L’un des principaux enjeux de l’Afit est de trouver le bon équilibre entre les recettes et les dépenses. Avec un format de financement qui repose sur plusieurs acteurs, Patrice Vergriete doit sans cesse chercher de nouveaux fonds. L’établissement public a su au cours de l’exercice 2022 « avoir une bonne idée de ce que devraient être les dépenses ». Mais la question des recettes est encore « très floue » pour son président. L’Afit ne possède pas une source de revenu stable et pérenne. Le maire de Dunkerque demande la création d’une « taxe relativement pérenne et 100% affectée à l’Afit ». Hervé Gillé (PS) souhaite en savoir plus sur la forme que prendrait la taxe. Ce à quoi Patrice Vergriete lui répond que sa « proposition est plus sur la forme que sur la solution ». Il réaffirme son souhait d’avoir une source de revenu stable et complète, pour devoir moins composer avec un morcellement des recettes. Cette taxe doit faire l’objet d’un « consensus politique pour ne plus y toucher ».

Actuellement, c’est un puzzle de recettes auquel est confronté le président de l’Afit. Le secteur aérien contribue à hauteur de 138 millions d’euros. Un pourcentage d’amendes-radar va à l’établissement, qui a ainsi touché 178 millions. La TICPE – taxe sur les produits énergétiques et donc les carburants – est la source la plus importante avec plus d’1,2 milliard d’euros, accompagnés d’un plan de relance de 660 millions. Les concessionnaires autoroutiers représentent « une source de financement très importante » puisqu’ils apportent à peu près 1 milliard d’euros. Cependant, le courant ne passe plus avec ces derniers. Depuis 2021, ils refusent de payer la contribution volontaire exceptionnelle. L’Afit a un contentieux en cours pour tenter de récupérer les 120 millions d’euros que représentent ces deux années perdues. Philippe Tabarot (LR) dénonce « la certaine indécence des sociétés d’autoroutes » mais aussi de l’Etat qui « se réfugie dans une attitude vexatoire alors qu’il a surtout manqué de clairvoyance » sur les contrats entre les deux partis.

Qui doit payer ?

Patrice Vergriete voit beaucoup de choses à redire sur ces recettes. Par exemple, il juge la contribution du secteur aérien « peu élevée au regard des enjeux de déplacements décarbonés ». Pour la TICPE, il estime qu’elle est « non stable et non garantie ». Ces problèmes le poussent à s’interroger plus largement sur qui doit payer. « C’est une question de justice » pour le maire de Dunkerque. Est-ce le rôle de l’usager ou des territoires ? De l’usager ou du contribuable local ? Qui doit payer le plus entre un véhicule léger et un poids lourd ? Faut-il faire payer la courte distance (les trajets domicile-travail) ou celui qui utilise l’autoroute pour des longues distances (partir en vacances) ? Autant de questions que se pose Patrice Vergriete.

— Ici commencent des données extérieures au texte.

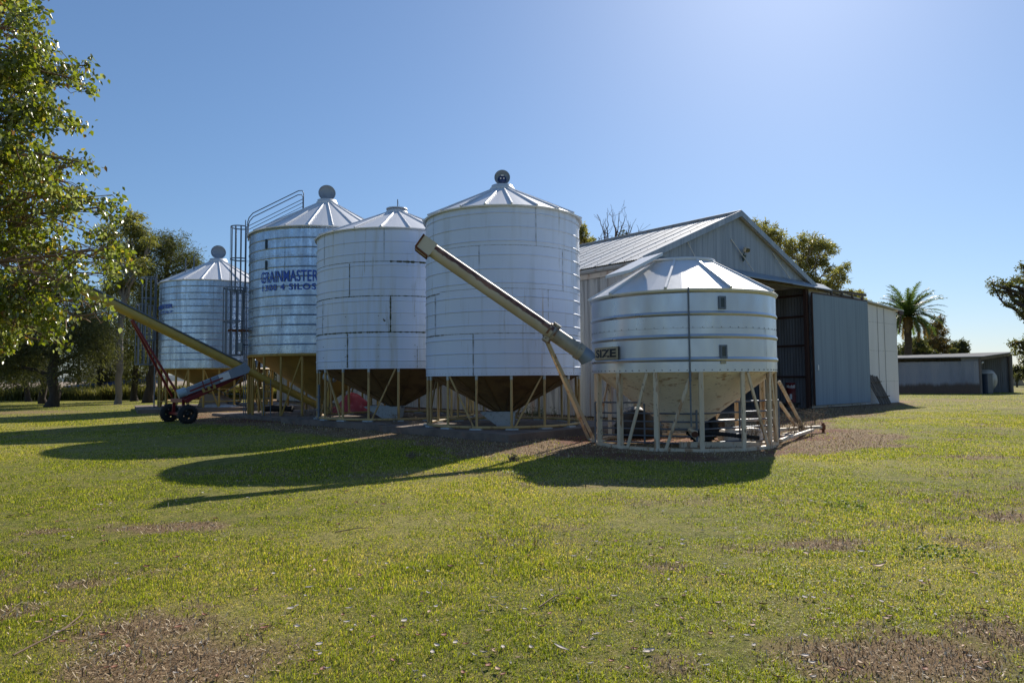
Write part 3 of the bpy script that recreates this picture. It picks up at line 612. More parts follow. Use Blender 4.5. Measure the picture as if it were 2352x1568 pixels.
green = mixcol(nt, maprange(nt, nA.outputs[0], .35, .68), (.06, .075, .012), (.24, .255, .032))
green = mixcol(nt, maprange(nt, nC.outputs[0], .42, .66, 0, .6), green, (.33, .265, .08))
dryc = mixcol(nt, maprange(nt, nA.outputs[0], .35, .65), (.14, .14, .03), (.42, .36, .105))
turf = mixcol(nt, s1_.outputs[1], green, dryc)
turf = mixcol(nt, maprange(nt, nB.outputs[0], .50, .60, 0, .75), turf, (.06, .05, .022)); turf = mixcol(nt, maprange(nt, nE.outputs[0], .54, .64, 0, .7), turf, (.42, .36, .16))
soil = mixcol(nt, maprange(nt, nB.outputs[0], .35, .65), (.09, .058, .032), (.34, .23, .125))
soil = mixcol(nt, maprange(nt, nA.outputs[0], .50, .72, 0, .7), soil, (.20, .12, .075))
soil = mixcol(nt, s1_.outputs[2], soil, (.17, .08, .05))
allc = mixcol(nt, s1_.outputs[0], turf, soil)
fieldc = mixcol(nt, maprange(nt, nD.outputs[0], .35, .65), (.22, .17, .13), (.33, .27, .20))
allc = mixcol(nt, s2_.outputs[0], allc, fieldc)
L.new(allc, b.inputs['Base Color']); b.inputs['Roughness'].default_value = .95; b.inputs['Specular IOR Level'].default_value = .15
bp = N.new('ShaderNodeBump'); bp.inputs['Distance'].default_value = .03; bp.inputs['Strength'].default_value = .8; L.new(nA.outputs[0], bp.inputs['Height'])
bp2 = N.new('ShaderNodeBump'); bp2.inputs['Distance'].default_value = .012; bp2.inputs['Strength'].default_value = .8; L.new(nB.outputs[0], bp2.inputs['Height']); L.new(bp.outputs[0], bp2.inputs['Normal'])
L.new(bp2.outputs[0], b.inputs['Normal']); lawn.data.materials.append(m)
# ------------------------------------------------------------------ blades of grass
def scatter(n, y0, y1, p, margin=1.0):
    """points on the ground, thinning out with distance from the lawn's open side"""
    u = RNG.random(n); e = 2 - p
    Y = (y0 ** e + u * (y1 ** e - y0 ** e)) ** (1 / e); X = (RNG.random(n) * 2 - 1) * (Y * .80 + margin)
    return X, Y
def blades(name, X, Y, h, w, col, mat, lean=.6):
    n = len(X); th = RNG.random(n) * 2 * PI; ld = RNG.random(n) * 2 * PI; le = np.abs(RNG.normal(0, lean, n)) * h
    dx, dy = np.cos(th) * w / 2, np.sin(th) * w / 2; tx, ty = np.cos(ld) * le, np.sin(ld) * le
    z0 = -.012 * np.ones(n)
    P = np.empty((n, 5, 3)); 
    P[:, 0] = np.stack([X - dx, Y - dy, z0], 1); P[:, 1] = np.stack([X + dx, Y + dy, z0], 1)
    P[:, 2] = np.stack([X + dx * .8 + tx * .4, Y + dy * .8 + ty * .4, h * .62], 1); P[:, 3] = np.stack([X - dx * .8 + tx * .4, Y - dy * .8 + ty * .4, h * .62], 1)
    P[:, 4] = np.stack([X + tx, Y + ty, h * (1 - .25 * np.minimum(1, le / h))], 1)
    b = np.arange(n)[:, None] * 5
    tri = np.concatenate([b + np.array([[0, 1, 2]]), b + np.array([[0, 2, 3]]), b + np.array([[3, 2, 4]])])
    return np_mesh(name, P.reshape(-1, 3), tri, mat, None, np.repeat(col, 5, 0))
X, Y = scatter(760000, 2.6, 30, 1.75); X2, Y2 = scatter(110000, 30, 72, 1.6); X, Y = np.concatenate([X, X2]), np.concatenate([Y, Y2])
qs, qn = (X - 14.5) * .766 + (Y - 33.4) * .643, -(X - 14.5) * .643 + (Y - 33.4) * .766; kq = ~((qs > -12.7) & (qs < 11.3) & (qn > -.1) & (qn < 37)); X, Y = X[kq], Y[kq]
ap, pt, dry, red = ground_masks(X, Y); bare = np.maximum(ap, pt)
keep = RNG.random(len(X)) > np.clip(bare * 1.1 - .06, 0, .93)
X, Y, dry = X[keep], Y[keep], dry[keep]; n = len(X)
tuft = .5 * fbm(X * 2.2, Y * 2.2, 71) + .5 * fbm(X * 7, Y * 7, 72); r = RNG.random(n); kk = RNG.random(n) < .72 + .5 * smooth(.36, .56, tuft); X, Y, dry, tuft, r = X[kk], Y[kk], dry[kk], tuft[kk], r[kk]; n = len(X)
isdry = RNG.random(n) < (.16 + .26 * dry + .28 * smooth(.52, .40, tuft))
g = np.stack([.06 + .39 * r ** 1.2, .10 + .385 * r ** 1.2, .010 + .030 * r], 1); d_ = np.stack([.27 + .48 * r, .23 + .41 * r, .05 + .12 * r], 1)
col = np.where(isdry[:, None], d_, g)
h = (.010 + .016 * RNG.random(n) + .016 * smooth(.46, .66, tuft)) * np.where(isdry, .7, 1.0); w = .0024 + .00062 * Y
tag(blades('grass', X, Y, h, w, col, M['grass'], 1.0), 'short sunlit grass blades growing all over the lawn', 'grass', None, 'stuff')
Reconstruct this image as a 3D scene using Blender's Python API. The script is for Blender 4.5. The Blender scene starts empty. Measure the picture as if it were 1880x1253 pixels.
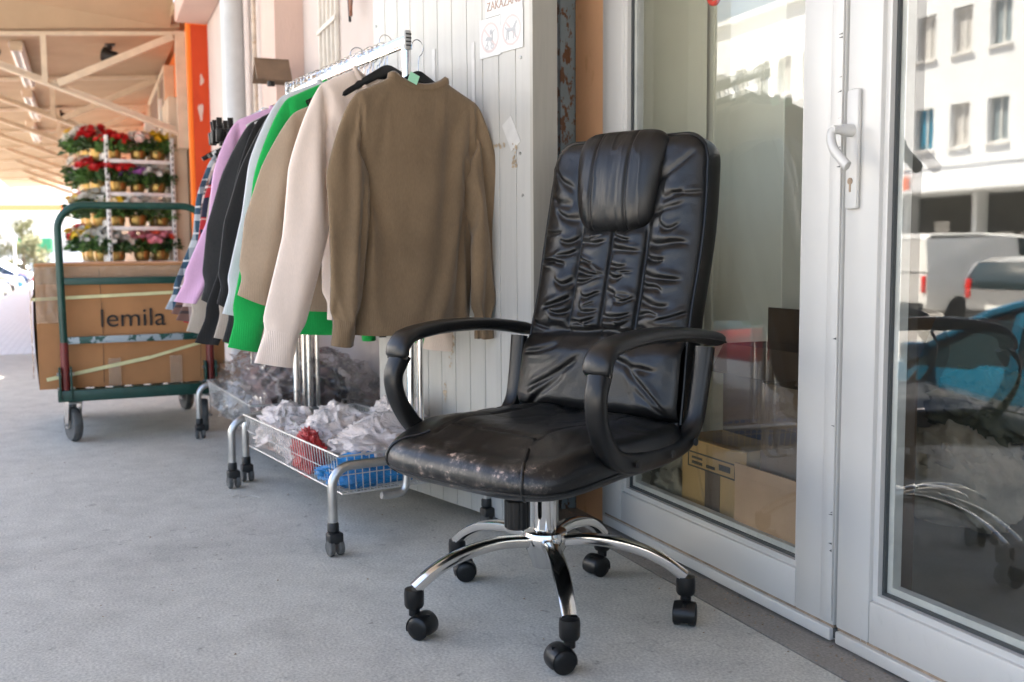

Le président de l’Afit a pu constater que les autres pays européens ne ciblent pas le paiement de l’usager uniquement sur les autoroutes. Il soutient l’idée d’une taxe additionnelle, qui dépasse le cadre géographique des autoroutes. Et la totalité de cette taxe reviendrait à l’Afit. Il a toutefois conscience des tensions existantes autour du sujet, et évoque ainsi « le traumatisme des bonnets rouges ». Patrice Vergriete ne « voit pas pourquoi il n’y a que l’autoroute qui devrait payer ». « Je pense qu’un poids lourd qui traverse la France et qui n’est pas sur l’autoroute doit payer » détaille-t-il. Selon lui, le secteur aérien doit-être bien plus impliqué dans le financement de l’Agence de financement des infrastructures de transport.

« Je pense que c’est important d’être sur les mobilités du quotidien »

La sénatrice Angèle Préville (PS) interroge aussi le président de l’Afit sur la place qu’occupe le vélo dans ses investissements. Ce dernier a déjà eu le débat avec la Cour des comptes. Et Patrice Vergriete pense « que c’est important d’être sur les mobilités du quotidien ». C’est pourquoi il engage l’établissement public dans le développement du vélo. Il explique toutefois que « les collectivités locales sont en première ligne ». Les préconisations de la sénatrice sur le développement structurel des pistes cyclables ne concernent donc pas directement l’Afit. Mais le maire de Dunkerque exprime sa difficulté à participer considérablement au développement du vélo : « Ce n’est pas toujours facile car on est sur plein de petits montants à attribuer à pleins d’acteurs ».